Avec le CNC, les choses se sont compliquées au moment de la demande d’agrément de production (étape nécessaire pour que le/la distributeur·rice puisse être soutenu·e et pour que l’avance après réalisation puisse être accordée) car nous étions entre documentaire et fiction et nous avions joué la transparence : ni complètement fiction, ni complètement documentaire. Du coup, soit les acteur·rices n’étaient pas suffisamment payé·es (fiction), soit c’étaient les technicien·nes qui avaient des salaires insuffisants (documentaire). Nous nous en sommes sortis en faisant des compléments de rémunérations aux acteur·rices principaux·les, en tout cas à celles et ceux qui étaient le plus visibles dans le film…

Kiss & Cry est une fiction mais en même temps, on s’est complètement introduit dans la vie de ces personnes. On les a rarement mobilisées exprès « pour » le film, sauf pour les scènes tournées au collège ou la romance avec le garçon, la fête dans les bois notamment, qui, elles, sont complètement issues de la trame scénaristique que l’on avait écrite. Mais pour le reste, on venait avec notre caméra et on filmait pendant l’entraînement à la patinoire ou parfois dans les vestiaires, en faisant vraiment très vite, car on pouvait tourner à peine quinze minutes entre deux entraînements.

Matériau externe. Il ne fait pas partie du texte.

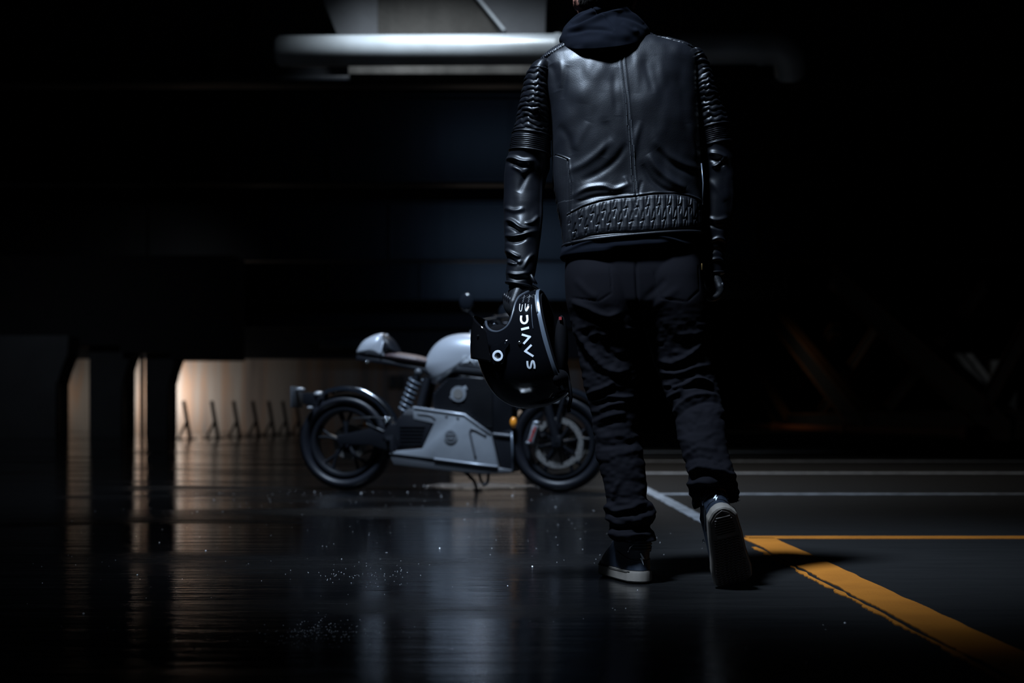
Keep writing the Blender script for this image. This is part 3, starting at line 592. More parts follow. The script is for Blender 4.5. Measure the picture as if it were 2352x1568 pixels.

Le montage a été éprouvant. Nous pensions qu’il serait plus facile de monter un film scénarisé qu’un documentaire, mais en fait ça a été exactement pareil. Et c’était notre premier long métrage. On n’a vraiment trouvé le film qu’à la fin, après six mois de tâtonnements. Chloé et moi avions commencé à monter toutes les deux, puis une monteuse est venue nous aider pendant quatre mois et nous avons fini le montage sans elle. C’était très important de faire appel à un moment à une monteuse, lorsque l’on connaît trop nos rushes et que l’on bloque. Après l’intervention de la monteuse, on a laissé reposer le film pendant deux mois et on l’a retravaillé à deux. On a fini par se séparer d’un personnage et de scènes qu’on adorait et que la monteuse nous avait conseillé de retirer, mais il nous a fallu du temps pour l’admettre et s’approprier l’idée.

Le film a été pris à la sélection ACID à Cannes, ce qui nous a aidé à trouver un distributeur, UFO Distribution. Il est sorti dans trente salles fin septembre 2017. J’ai adoré cette expérience mais j’aimerais pour la prochaine fois ne plus dépendre de l’emploi du temps des personnages, car pour Kiss & Cry nous avons passé beaucoup de temps à attendre et à se réorganiser, ce qui était tout de même assez frustrant et représentait une sacrée perte de moyens et d’énergie. Même si les imprévus ont eu du bon, parce qu’ils nous permettent de conserver un lien fort avec le réel, je pense qu’à l’avenir, tout en gardant cette ambivalence dramaturgique, on essaiera de trouver un ou des dispositifs de tournage un peu plus « efficaces », afin que l’on puisse se consacrer encore davantage à ce qui peut se passer sur le plateau.